Induction and Resonance – Electronegativity

00:00 Right. In terms of nomenclature, we talked about positive and negative inductive effects. In the case of mesomeric effects, the term given is M for mesomeric and positive means putting electrons in. So what that means is any group with a negative charge or a lone pair of electrons.

00:24 Here we have some examples of those. I will go into some of the lower examples a little later on when we start looking at functional-group chemistry. But, for the moment, content yourselves with the awareness that chlorine, bromine and also OH groups can contribute a lone pair of electrons.

00:43 The nomenclature for mesomeric – which are withdrawing electrons – is shown here, where Y is more electronegative than X. So, in this case, M for mesomeric, negative for pulling electrons away again.

01:02 Here we have a few examples. I’m just going to draw your attention to one of them which is nitro or NO2, one of the more electronegative species and also capable of stabilising the negative charge.

01:20 Combinations of mesomeric and inductive effects: sometimes you can get both, either acting in concert or acting against each other. And as we’ll see when we look electrophilic aromatic substitution, you’ll be able to observe that one tends to transcend the other.

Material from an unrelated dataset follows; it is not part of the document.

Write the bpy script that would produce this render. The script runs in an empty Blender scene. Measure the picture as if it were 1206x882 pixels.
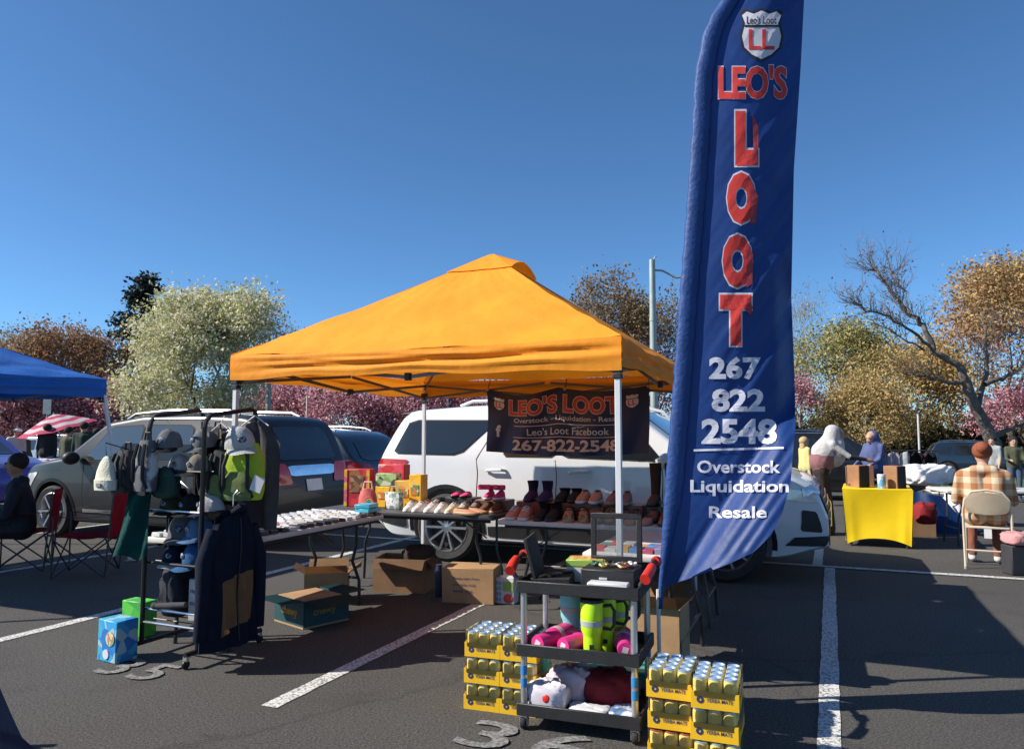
import bpy, bmesh, math, random
import numpy as np
from mathutils import Vector, Matrix, Euler
from mathutils.bvhtree import BVHTree
rnd = random.Random(7)
S = bpy.context.scene
COL = S.collection
R = math.radians
EYE = 1.45
PITCH = math.atan(69 / 880)
# ---------------------------------------------------------------- camera
cam_d = bpy.data.cameras.new('camera'); cam = bpy.data.objects.new('camera', cam_d); COL.objects.link(cam)
cam_d.sensor_width = 36; cam_d.lens = 36 * 880 / 1206; cam_d.clip_end = 2000; cam_d.clip_start = .05
cam.location = (0, 0, EYE); cam.rotation_euler = (R(90) + PITCH, 0, 0)
S.camera = cam
# ---------------------------------------------------------------- sky, sun, exposure
LIGHT = Vector((2.41, .28, -1.84)).normalized()
w = bpy.data.worlds.new('World'); S.world = w; w.use_nodes = True
nt = w.node_tree; bg = nt.nodes['Background']
sky = nt.nodes.new('ShaderNodeTexSky'); sky.sky_type = 'NISHITA'; sky.sun_disc = False
sky.sun_elevation = math.asin(-LIGHT.z); sky.sun_rotation = math.atan2(-LIGHT.x, -LIGHT.y)
sky.air_density = .7; sky.dust_density = .3; sky.ozone_density = 8; sky.altitude = 50
wb_ = nt.nodes.new('ShaderNodeMixRGB'); wb_.blend_type = 'MULTIPLY'; wb_.inputs[0].default_value = 1; wb_.inputs[2].default_value = (.87, 1.05, 1.03, 1)      # the camera's white balance
nt.links.new(sky.outputs[0], wb_.inputs[1]); nt.links.new(wb_.outputs[0], bg.inputs[0]); bg.inputs[1].default_value = .09
sun_d = bpy.data.lights.new('sun', 'SUN'); sun = bpy.data.objects.new('sun', sun_d); COL.objects.link(sun)
sun_d.energy = 4.6; sun_d.angle = R(.53); sun_d.color = (1, .93, .83)
sun.rotation_euler = LIGHT.to_track_quat('-Z', 'Y').to_euler(); sun.location = (-20, -4, 18)
vs = S.view_settings; vs.view_transform = 'Standard'; vs.look = 'None'; vs.exposure = .8; vs.gamma = 1; vs.use_curve_mapping = False
S.cycles.max_bounces = 7; S.cycles.transparent_max_bounces = 12; S.cycles.use_denoising = True
S.cycles.sample_clamp_indirect = 6

# ---------------------------------------------------------------- placing helpers
def ray(px, py):
    u = (px - 603) / 880; v = (441 - py) / 880; c = math.cos(PITCH); s = math.sin(PITCH)
    return Vector((u, c - v * s, s + v * c))
LOT = R(-23)                    # the parking grid: local x runs across the stalls, local y along them
AX = Vector((math.cos(LOT), math.sin(LOT), 0)); AY = Vector((-math.sin(LOT), math.cos(LOT), 0))
def gz(x, y):                   # the lot falls away gently behind the first row of stalls
    b = x * AY.x + y * AY.y; return -.02 * min(60, max(0, b - 9.5))
def G(px, py, z=0.):            # the point at height z above the lot seen in that direction (its own z is counted from the lot)
    d = ray(px, py); t = (z - EYE) / d.z
    for _ in range(30): t = (z + gz(d.x * t, d.y * t) - EYE) / d.z
    return Vector((d.x * t, d.y * t, z))
def P(px, py, Y):               # the point at distance Y seen in that direction
    d = ray(px, py); t = Y / d.y
    return Vector((d.x * t, Y, EYE + d.z * t))
def lot(a, b, z=0.): return AX * a + AY * b + Vector((0, 0, z))
def to_lot(p): return p.x * AX.x + p.y * AX.y, p.x * AY.x + p.y * AY.y
def lerp(a, b, t): return a + (b - a) * t
def sm(a, b, x):
    t = min(1, max(0, (x - a) / (b - a))); return t * t * (3 - 2 * t)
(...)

01:37 Some functional groups have one type of inductive effect but the opposite resonance or mesomeric effect. And here we have an example.

01:47 If we take the aromatic compound phenol, which is shown there as the benzene ring with an OH group attached. We’ve already established that, from an inductive perspective, oxygen being more electronegative can pull electron density away. This will give it a negative inductive effect, remembering of course that minus (-) means electrons being pulled away and ‘I’ meaning inductive. On the other hand, in terms of stabilising a positive charge on the oxygen, it has a mesomeric effect. It actually has a better resonance stability effect than it has an inductive effect. And this is one of the reasons why it’s so easy to react phenols with electrophiles as we’ll see a little later on.